Good Times in the Garden
Boston sports fans are notoriously hard to please. In 1953 Lightweight Jimmy Carter had to floor Boston's own Tommy Collins ten times before the issue was acceptably settled; last season the baseball crowd was not sufficiently satisfied until Ted Williams, after again proving himself one of the great ballplayers of all time, condescended to spit at them, one and all. But this winter the fans are having a miserable time. Night after night, as they troop into the hugely nondescript Boston Garden, they find nothing to grouse about. Reason: the Boston Celtics are bouncing along toward the National Basketball Association title, and the Boston Bruins, after seven seasons of mediocrity or worse, are skating hell-bent for the National Hockey League championship.

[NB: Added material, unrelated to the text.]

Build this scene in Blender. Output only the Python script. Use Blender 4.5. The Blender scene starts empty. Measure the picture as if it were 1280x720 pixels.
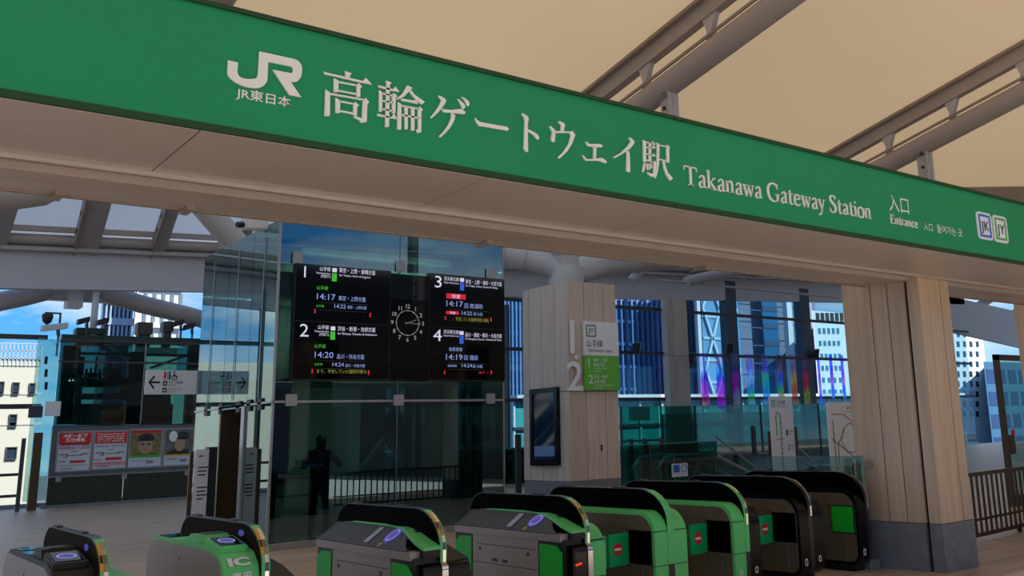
import bpy, bmesh, math, random
from mathutils import Vector, Matrix
random.seed(7)
S = bpy.context.scene
COL = S.collection
# ---------------------------------------------------------------- camera
H = 1.55
FPX, PPX, PPY = 1193.15, 793.62, 278.26
CR = ((0.762928494, -0.645469819, -0.0361776996), (0.111368972, 0.186347174, -0.976151465), (0.636817921, 0.740704694, 0.214054879))
cd = bpy.data.cameras.new('camera'); cam = bpy.data.objects.new('camera', cd); COL.objects.link(cam)
cam.matrix_world = Matrix(((CR[0][0], -CR[1][0], -CR[2][0], 0), (CR[0][1], -CR[1][1], -CR[2][1], 0), (CR[0][2], -CR[1][2], -CR[2][2], H), (0, 0, 0, 1)))
cd.sensor_width = 36; cd.lens = FPX/1280*36; cd.shift_x = (640-PPX)/1280; cd.shift_y = (PPY-360)/1280
cd.clip_start = .05; cd.clip_end = 1500
S.camera = cam
def at(px, py, Y=None, X=None, Z=None, pl=None):
    a, b = (px-PPX)/FPX, (py-PPY)/FPX
    d = Vector([CR[0][i]*a+CR[1][i]*b+CR[2][i] for i in range(3)])
    if Y is not None: t = Y/d.y
    elif X is not None: t = X/d.x
    elif Z is not None: t = (Z-H)/d.z
    else:
        n, c = pl; t = (c-n[2]*H)/(n[0]*d.x+n[1]*d.y+n[2]*d.z)
    return Vector((d.x*t, d.y*t, H+d.z*t))
# ---------------------------------------------------------------- sky, sun, exposure
S.view_settings.view_transform = 'Standard'; S.view_settings.look = 'None'
S.view_settings.exposure = 0.12; S.view_settings.gamma = 1; S.view_settings.use_curve_mapping = False
def lin(h):
    h = h.lstrip('#'); c = [int(h[i:i+2], 16)/255 for i in (0, 2, 4)]
    return [(v/12.92 if v <= .04045 else ((v+.055)/1.055)**2.4) for v in c]+[1]
W = bpy.data.worlds.new('sky'); S.world = W; W.use_nodes = True
nt = W.node_tree; nt.nodes.clear()
def N(nt, t, **k):
    n = nt.nodes.new(t)
    for a, v in k.items(): setattr(n, a, v)
    return n
def ramp(nt, src, stops):
    r = N(nt, 'ShaderNodeValToRGB'); e = r.color_ramp.elements
    while len(e) < len(stops): e.new(.5)
    for i, (p, c) in enumerate(stops): e[i].position = p; e[i].color = lin(c) if isinstance(c, str) else (c, c, c, 1)
    nt.links.new(src, r.inputs[0]); return r.outputs[0]
def mix(nt, f, a, b, mode='MIX'):
    m = N(nt, 'ShaderNodeMix', data_type='RGBA', blend_type=mode)
    for s, v in ((m.inputs[0], f), (m.inputs[6], a), (m.inputs[7], b)):
        if hasattr(v, 'is_linked'): nt.links.new(v, s)
        else: s.default_value = v
    return m.outputs[2]
tc = N(nt, 'ShaderNodeTexCoord'); sx = N(nt, 'ShaderNodeSeparateXYZ'); nt.links.new(tc.outputs['Generated'], sx.inputs[0])
base = ramp(nt, sx.outputs['Z'], [(0, '#8FC6EC'), (.06, '#63B4EE'), (.2, '#3C97E4'), (.6, '#2C74CC')])
mp = N(nt, 'ShaderNodeMapping'); mp.inputs['Scale'].default_value = (2.2, 2.2, 7); mp.inputs['Location'].default_value = (.3, .1, .4); nt.links.new(tc.outputs['Generated'], mp.inputs[0])
nz = N(nt, 'ShaderNodeTexNoise'); nz.inputs['Scale'].default_value = 1.6; nz.inputs['Detail'].default_value = 6; nz.inputs['Roughness'].default_value = .55; nt.links.new(mp.outputs[0], nz.inputs[0])
cl = ramp(nt, nz.outputs[0], [(.48, 0), (.64, 1)])
sky = mix(nt, cl, base, lin('#E6EEF5'))
bg = N(nt, 'ShaderNodeBackground'); bg.inputs[1].default_value = 1.15; nt.links.new(sky, bg.inputs[0])
wo = N(nt, 'ShaderNodeOutputWorld'); nt.links.new(bg.outputs[0], wo.inputs[0])
sl = bpy.data.lights.new('sun', 'SUN'); sl.energy = 6.0; sl.angle = .01; sl.color = (1, .93, .82)
so = bpy.data.objects.new('sun', sl); COL.objects.link(so)
so.rotation_euler = Vector((-.25, 1.0, -.86)).to_track_quat('-Z', 'Y').to_euler()

# ---------------------------------------------------------------- materials
def M(name, col, rough=.5, metal=0, noise=None, bump=0, spec=.5, emit=0, scale=(1, 1, 1), rnd=0, coat=0):
    m = bpy.data.materials.new(name); m.use_nodes = True; nt = m.node_tree; b = nt.nodes['Principled BSDF']
    c = lin(col); b.inputs['Roughness'].default_value = rough; b.inputs['Metallic'].default_value = metal
    b.inputs['Specular IOR Level'].default_value = spec; b.inputs['Coat Weight'].default_value = coat
    b.inputs['Base Color'].default_value = c
    if emit:
        b.inputs['Emission Color'].default_value = c; b.inputs['Emission Strength'].default_value = emit
    if noise:
        sc, amt = noise
        tc = N(nt, 'ShaderNodeTexCoord'); mp = N(nt, 'ShaderNodeMapping'); mp.inputs['Scale'].default_value = scale
        nt.links.new(tc.outputs['Object'], mp.inputs[0])
        if rnd:
            oi = N(nt, 'ShaderNodeObjectInfo'); nt.links.new(oi.outputs['Random'], mp.inputs['Location'])
        n = N(nt, 'ShaderNodeTexNoise'); n.inputs['Scale'].default_value = sc; n.inputs['Detail'].default_value = 5
        nt.links.new(mp.outputs[0], n.inputs[0])
        f = ramp(nt, n.outputs[0], [(.3, 1-amt), (.7, 1.0)])
        o = mix(nt, 1.0, c, f, 'MULTIPLY')
        if rnd:
            mr = N(nt, 'ShaderNodeMapRange'); mr.inputs[3].default_value = 1-rnd; mr.inputs[4].default_value = 1
            nt.links.new(oi.outputs['Random'], mr.inputs[0]); o = mix(nt, 1.0, o, mr.outputs[0], 'MULTIPLY')
        nt.links.new(o, b.inputs['Base Color'])
        if bump:
            bp = N(nt, 'ShaderNodeBump'); bp.inputs['Strength'].default_value = bump; bp.inputs['Distance'].default_value = .01
            nt.links.new(n.outputs[0], bp.inputs['Height']); nt.links.new(bp.outputs[0], b.inputs['Normal'])
    return m
def glass(name, tint, refl=.08, rough=0, power=4, rt='#FFFFFF'):
    m = bpy.data.materials.new(name); m.use_nodes = True; nt = m.node_tree; nt.nodes.clear()
    lw = N(nt, 'ShaderNodeLayerWeight'); lw.inputs[0].default_value = .5
    p = N(nt, 'ShaderNodeMath', operation='POWER'); p.inputs[1].default_value = power; nt.links.new(lw.outputs['Facing'], p.inputs[0])
    mr = N(nt, 'ShaderNodeMapRange'); mr.inputs[3].default_value = refl; mr.inputs[4].default_value = .95; nt.links.new(p.outputs[0], mr.inputs[0])
    t = N(nt, 'ShaderNodeBsdfTransparent'); t.inputs[0].default_value = lin(tint)
    g = N(nt, 'ShaderNodeBsdfGlossy'); g.inputs['Roughness'].default_value = rough; g.inputs[0].default_value = lin(rt)
    ms = N(nt, 'ShaderNodeMixShader'); nt.links.new(mr.outputs[0], ms.inputs[0]); nt.links.new(t.outputs[0], ms.inputs[1]); nt.links.new(g.outputs[0], ms.inputs[2])
    o = N(nt, 'ShaderNodeOutputMaterial'); nt.links.new(ms.outputs[0], o.inputs[0]); return m
def membrane(name, col, tcol, k=.5):
    m = bpy.data.materials.new(name); m.use_nodes = True; nt = m.node_tree; nt.nodes.clear()
    tc = N(nt, 'ShaderNodeTexCoord'); n = N(nt, 'ShaderNodeTexNoise'); n.inputs['Scale'].default_value = .12; n.inputs['Detail'].default_value = 3
    nt.links.new(tc.outputs['Object'], n.inputs[0]); f = ramp(nt, n.outputs[0], [(.35, .88), (.65, 1.0)])
    d = N(nt, 'ShaderNodeBsdfDiffuse'); nt.links.new(mix(nt, 1.0, lin(col), f, 'MULTIPLY'), d.inputs[0])
    t = N(nt, 'ShaderNodeBsdfTranslucent'); nt.links.new(mix(nt, 1.0, lin(tcol), f, 'MULTIPLY'), t.inputs[0])
    ms = N(nt, 'ShaderNodeMixShader'); ms.inputs[0].default_value = k
    nt.links.new(d.outputs[0], ms.inputs[1]); nt.links.new(t.outputs[0], ms.inputs[2])
    o = N(nt, 'ShaderNodeOutputMaterial'); nt.links.new(ms.outputs[0], o.inputs[0]); return m
m_green = M('sign_green', '#109058', .45, noise=(.6, .06))
m_dkgreen = M('trim_green', '#17400F', .5)
m_white = M('letter_white', '#EDEAE4', .5)
m_wht = M('paint_white', '#D9D9DC', .5)
m_soffit = M('soffit_metal', '#C0B3AD', .32, .1, noise=(3, .05))
m_beam = M('beam_metal', '#BFAFA7', .42, .15, noise=(5, .08))
m_cream = membrane('membrane_sunlit_tone', '#DCC6A4', '#DFBE90', .42)  # near roof fabric with the warm sun glow put into its colour
m_memsky = membrane('membrane_skylit_tone', '#D3D8DC', '#C4CCD0', .42)  # same roof fabric further off, cooler sky light put into its colour
m_steel = M('painted_steel', '#B0A6A2', .45, noise=(2, .08))
m_steel2 = M('white_steel', '#C2BEC0', .45, noise=(2, .06))
m_rail = M('brown_rail', '#9B8B80', .5)
m_band = M('eave_band', '#C6C4CA', .6, noise=(.5, .04))
m_wood = M('pale_wood', '#DDC0A4', .5, noise=(6, .22), scale=(2.5, 2.5, .12), rnd=.16)
m_wood2 = M('grey_wood', '#DCC8BC', .5, noise=(6, .2), scale=(2.5, 2.5, .12), rnd=.14)
m_stone = M('grey_stone', '#7E8084', .75, noise=(9, .22), bump=.2)
m_black = M('gloss_black', '#040404', .28, spec=.35)
m_dark = M('matt_black', '#101011', .45)
m_dgrey = M('dark_grey', '#2C2B2C', .45, noise=(60, .2))
m_brown = M('gate_brown', '#80725F', .36, .4, noise=(2.5, .25))
m_gmetal = M('gate_metal', '#A79A93', .38, .3, noise=(2.5, .12))
m_gate = M('gate_green', '#66D476', .4)
m_flap = M('flap_green', '#10B82C', .45)
m_flap2 = M('flap_sea_green', '#14B868', .4)
m_chrome = M('brushed_chrome', '#D8D4D0', .16, 1)
m_alu = M('aluminium', '#A8A8AC', .35, .7)
m_yel = M('sticker_yellow', '#E8A91C', .5)
m_red = M('sign_red', '#D0231C', .5)
m_redled = M('red_led', '#FF2A10', .5, emit=2.5)
m_blue = M('reader_violet', '#5A55D0', .4, emit=.15)
m_bluel = M('reader_pale', '#B7B4F5', .4, emit=.3)
m_bronze = M('bronze', '#5B4834', .38, .5, noise=(40, .15))
m_txt = M('ink', '#141416', .5)
m_gtxt = M('grey_ink', '#3B3B40', .5)
m_limeboard = M('line_green', '#63B83C', .5)
m_bluesq = M('line_blue', '#2E6FC4', .5)
m_plate = M('plate_white', '#E6E8EF', .4)
m_screen = M('screen_black', '#04060A', .06, spec=.6)
m_eW = M('led_white', '#DADAF5', .5, emit=.55); m_eB = M('led_blue', '#8FA5E8', .5, emit=.55)
m_eG = M('led_green', '#3FC030', .5, emit=.5); m_eY = M('led_yellow', '#9A9A3A', .5, emit=.45)
m_eR = M('led_red', '#D02040', .5, emit=.5); m_eb2 = M('led_deep_blue', '#2F62D8', .5, emit=.5)
m_gfront = glass('box_glass', '#829C96', .15, power=3.2, rt='#BFE0F5')
m_gside = glass('side_glass', '#94B4B0', .13, power=3, rt='#D6E8EA')
m_gfar = glass('far_glass', '#CBE2EA', .03)
m_gdark = glass('shaft_glass', '#8FAFA8', .08)
m_gteal = glass('teal_glass', '#79C2BD', .05)
m_gclear = glass('clear_glass', '#CDE2DD', .06)
m_gpost = glass('poster_glass', '#74A39C', .1)
m_gedge = M('glass_edge', '#6E9A90', .3)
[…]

Boston's Bill. Boston's basketball pros have long boasted most of the best players in the N.B.A.; now they fit together into the best team. The deadpan fakery and ballet-ball handling of Bob Cousy are as spectacular as ever. Under the backboards, muscular Jim Loscutoff, once of the University of Oregon, is throwing his weight (225 lbs.) around with bruising efficiency. The soft, high-arcing long shots of quiet Bill Sharman are hitting so often that he is now being called one of the greatest set-shot marksmen in the history of the game.
Until Sharman pulled a muscle in his right thigh this month, the Celtics had performed the remarkable feat of winning 14 of their 18 games. With Sharman out, they lost to Philadelphia, Rochester, Syracuse and New York, giving Boston rooters a chance to realize who was making the difference. In 19 games, 6-ft.-2-in. Bill Sharman had achieved a .433 field-goal percentage, far ahead of Cousy the Magnificent, and up there with the leading giants of the league, Philadelphia's Johnston, 6 ft. 8 in., and New York's Gallatin, 6 ft. 6 in. On the foul line he missed the incredibly small total of nine out of 121 foul shots.

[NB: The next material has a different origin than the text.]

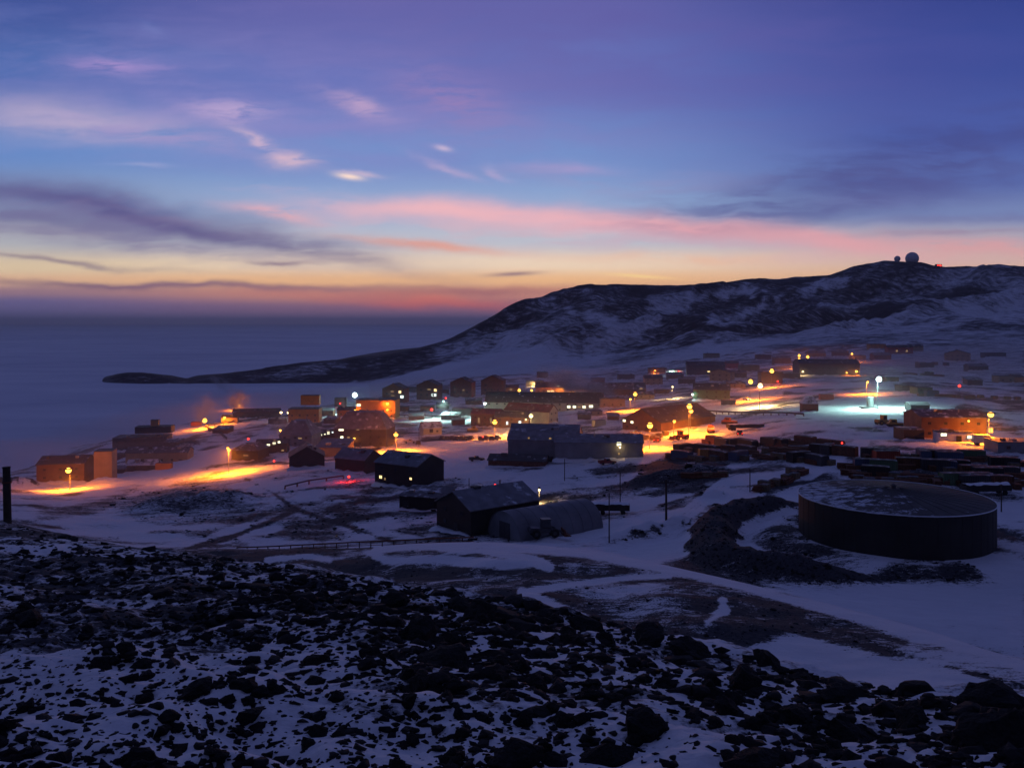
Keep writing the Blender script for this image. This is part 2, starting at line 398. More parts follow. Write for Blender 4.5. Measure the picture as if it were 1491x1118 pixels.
patch([(1150,520),(1330,505),(1491,490),(1491,555),(1300,545),(1200,560)], 8, .5, 13, 16, True, 0, 20)
# hills: bare scoria with snow lying in the gullies
hl = SEG >= 15.2
gul = fbm(gx * .004 + 3, gy * .012, 5, 71); g2 = fbm(XX * .02, YY * .02, 5, 73)
hill_g = .66 - .75 * (gul - .46) - .42 * (g2 - .5) * sstep(500, 700, PXB) + .18 * (1 - sstep(560, 700, PXB)) + .12 * sstep(17.4, 17.9, SEG)
hill_g = hill_g - .04 * sstep(1250, 1450, PXB) * sstep(385, 420, PYB)
hill_g = hill_g - .75 * (1 - sstep(15.9, 16.5, SEG)) * (1 - sstep(560, 1000, PXB)) - .22 * (1 - sstep(15.6, 16.6, SEG)) * (1 - sstep(1000, 1150, PXB))
G = np.where(hl, np.clip(hill_g, 0, 1), G)
patch([(1110,850),(1300,852),(1491,850),(1491,962),(1350,918),(1200,878)], 10, .17, 8.35, 12, True, 0, 10)
for road in ([(720,735),(760,700),(870,668),(1000,645)], [(790,790),(1000,748),(1060,700)], [(1180,690),(1260,640),(1300,600)], [(1010,640),(1060,600),(1130,570),(1180,520)], [(1050,830),(1120,900),(1250,930)]):
    for off in (-3, 3): patch([(a + off * .6, b + off * .5) for a, b in road], 1.0, .55, 8.4, 15, False, .35, 2)
def hpatch(poly, val, closed=False, width=6, soft=5, rag=14): patch(poly, soft, val, 15.2, 18.05, closed, width, rag)
hpatch([(1050,428),(1085,425),(1110,432),(1125,438)], .34, width=6)
hpatch([(1125,438),(1100,450),(1070,462),(1040,468)], .38, width=6)
hpatch([(1170,440),(1160,455),(1145,470)], .36, width=7)
hpatch([(1175,420),(1200,412),(1230,410)], .42, width=7)
hpatch([(950,440),(985,432),(1030,430)], .44, width=6)
hpatch([(930,470),(960,455),(990,445)], .45, width=6)
hpatch([(860,505),(900,490),(930,478),(960,470)], .45, width=7)
hpatch([(995,520),(1030,500),(1060,485)], .3, width=4)
hpatch([(830,455),(880,462),(900,478)], .4, width=4)
hpatch([(640,505),(655,500)], .2, width=4)
hpatch([(1100,462),(1160,478),(1200,470),(1190,440),(1165,430)], .72, True, 0)
hpatch([(1005,476),(1060,479),(1105,480)], 1.0, width=2, rag=4)
G = np.clip(G, 0, 1)

def make_ground():
    verts = np.stack([XX, YY, Z], -1).reshape(-1, 3).astype(np.float32)
    i = np.arange(NC - 1)[:, None] * NR + np.arange(NR - 1)[None, :]
    q = np.stack([i, i + NR, i + NR + 1, i + 1], -1).reshape(-1, 4).astype(np.int32)
    me = bpy.data.meshes.new('ground')
    me.vertices.add(len(verts)); me.vertices.foreach_set('co', verts.ravel())
    me.loops.add(q.size); me.loops.foreach_set('vertex_index', q.ravel())
    me.polygons.add(len(q)); me.polygons.foreach_set('loop_start', np.arange(0, q.size, 4, dtype=np.int32))
    me.polygons.foreach_set('loop_total', np.full(len(q), 4, np.int32))
    me.update(calc_edges=True)
    me.polygons.foreach_set('use_smooth', np.ones(len(q), bool))
    at = me.attributes.new('gravel', 'FLOAT', 'POINT'); at.data.foreach_set('value', G.reshape(-1).astype(np.float32))
    o = bpy.data.objects.new('ground', me); COL.objects.link(o); tag(o, kind='structure')
    m, nt, N, L, b = new_mat('snow_and_gravel')
    geo = N.new('ShaderNodeNewGeometry')
    atn = N.new('ShaderNodeAttribute'); atn.attribute_name = 'gravel'
    def noise(scale, detail, rough=.6, stretch=None):
        n = N.new('ShaderNodeTexNoise'); n.inputs['Scale'].default_value = scale; n.inputs['Detail'].default_value = detail; n.inputs['Roughness'].default_value = rough
        if stretch:
            mp = N.new('ShaderNodeMapping'); mp.inputs['Scale'].default_value = stretch; mp.inputs['Rotation'].default_value = (0, 0, R(20))
            L.new(geo.outputs['Position'], mp.inputs['Vector']); L.new(mp.outputs['Vector'], n.inputs['Vector'])
        else: L.new(geo.outputs['Position'], n.inputs['Vector'])
        return n.outputs['Fac']
    def math_(op, a, c, clamp=False):
        n = N.new('ShaderNodeMath'); n.operation = op; n.use_clamp = clamp
        for k, x in enumerate((a, c)):
            if isinstance(x, (int, float)): n.inputs[k].default_value = x
            else: L.new(x, n.inputs[k])
        return n.outputs[0]
    nf = noise(7.0, 6, .7); nm = noise(.9, 8, .72, (1.0, 2.2, 1)); nb = noise(.06, 8, .7, (1.0, 2.0, 1))
    s = math_('ADD', math_('MULTIPLY', math_('SUBTRACT', nf, .5), 1.25), math_('MULTIPLY', math_('SUBTRACT', nm, .5), 1.5))
    s = math_('ADD', s, math_('MULTIPLY', math_('SUBTRACT', nb, .5), 1.3))
    s = math_('ADD', s, atn.outputs['Fac'])
    mr = N.new('ShaderNodeMapRange'); mr.interpolation_type = 'SMOOTHSTEP'; mr.inputs['From Min'].default_value = .40; mr.inputs['From Max'].default_value = .70
    L.new(s, mr.inputs['Value'])
    sc = N.new('ShaderNodeValToRGB'); sc.color_ramp.elements[0].color = (.66, .66, .69, 1); sc.color_ramp.elements[1].color = (.84, .84, .86, 1)
    L.new(noise(.25, 6, .6, (1, 3, 1)), sc.inputs['Fac'])
    gc = N.new('ShaderNodeValToRGB'); gc.color_ramp.elements[0].color = (.018, .018, .022, 1); gc.color_ramp.elements[1].color = (.078, .078, .088, 1)
    gc.color_ramp.elements[0].position = .3; gc.color_ramp.elements[1].position = .75
    L.new(noise(3.0, 10, .75), gc.inputs['Fac'])
    mx = N.new('ShaderNodeMix'); mx.data_type = 'RGBA'
    L.new(mr.outputs[0], mx.inputs[0]); L.new(sc.outputs['Color'], mx.inputs[6]); L.new(gc.outputs['Color'], mx.inputs[7])
    L.new(mx.outputs[2], b.inputs['Base Color']); b.inputs['Roughness'].default_value = .9; b.inputs['Specular IOR Level'].default_value = .15
    bp = N.new('ShaderNodeBump'); bp.inputs['Strength'].default_value = .55; bp.inputs['Distance'].default_value = .12
    hsum = math_('ADD', math_('MULTIPLY', noise(5.0, 8, .65, (1, 2, 1)), .6), math_('MULTIPLY', mr.outputs[0], .25))
    L.new(hsum, bp.inputs['Height'])
    b2 = N.new('ShaderNodeBump'); b2.inputs['Strength'].default_value = .5; b2.inputs['Distance'].default_value = 1.2
    L.new(noise(.12, 8, .65), b2.inputs['Height']); L.new(bp.outputs['Normal'], b2.inputs['Normal'])
    L.new(b2.outputs['Normal'], b.inputs['Normal'])
    me.materials.append(m)
    return o
ground = make_ground()

def make_sea():
    mb = MB(); ext = 43000.0
    mb.add([(-ext, -1400, 0), (ext, -1400, 0), (ext, ext, 0), (-ext, ext, 0)], [(0, 1, 2, 3)])
    m, nt, N, L, b = new_mat('snow_covered_sea_ice')
    geo = N.new('ShaderNodeNewGeometry')
    def nz(scale, st):
        mp = N.new('ShaderNodeMapping'); mp.inputs['Scale'].default_value = st; mp.inputs['Rotation'].default_value = (0, 0, R(-6))
        n = N.new('ShaderNodeTexNoise'); n.inputs['Scale'].default_value = scale; n.inputs['Detail'].default_value = 7; n.inputs['Roughness'].default_value = .6
        L.new(geo.outputs['Position'], mp.inputs['Vector']); L.new(mp.outputs['Vector'], n.inputs['Vector']); return n
    a, c = nz(.0009, (1, 1.0, 1)), nz(.006, (.5, 1.4, 1))
    ad = N.new('ShaderNodeMix'); ad.data_type = 'FLOAT'; ad.inputs[0].default_value = .4
    L.new(a.outputs['Fac'], ad.inputs[2]); L.new(c.outputs['Fac'], ad.inputs[3])
    rp = N.new('ShaderNodeValToRGB'); rp.color_ramp.elements[0].position = .34; rp.color_ramp.elements[1].position = .64
    rp.color_ramp.elements[0].color = (.60, .62, .70, 1); rp.color_ramp.elements[1].color = (.93, .93, .96, 1)
    L.new(ad.outputs[0], rp.inputs['Fac']); L.new(rp.outputs['Color'], b.inputs['Base Color'])
    b.inputs['Roughness'].default_value = .85; b.inputs['Specular IOR Level'].default_value = .1
    o = mb.build('sea_ice', m); tag(o, kind='structure'); return o
make_sea()
# ------------------------------------------------------------------ sky
def srgb(r, g, b):
    f = lambda c: (c / 255 / 12.92) if c / 255 <= .04045 else ((c / 255 + .055) / 1.055) ** 2.4
    return (f(r), f(g), f(b), 1.0)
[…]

Once a promising Dodger farmhand, U.S.C. Alumnus Bill Sharman used to nurse fond dreams of big-league baseball. ("I'm the guy who was going to shove Snider out of center field," he remembers with a wry smile.) Now he knows that basketball is his game. He is so central to the Celtics' championship hopes that last week Coach Red Auerbach refused to tempt trouble by putting him back in uniform too soon for the four and five pounding miles of running required in a pro game. So Bill bided his time until the St. Louis Hawks invaded the Boston Garden late last week. Then, Bill Russell, San Francisco's string of coordinated spaghetti, put on a pro uniform for the Celtics and overcame first-game nervousness to put on a defensive display of perfection. Cousy, cool as ever in the clutch, fired the team to a last-minute rally and Bill Sharman came through with a last-second basket that won the game, 95-93.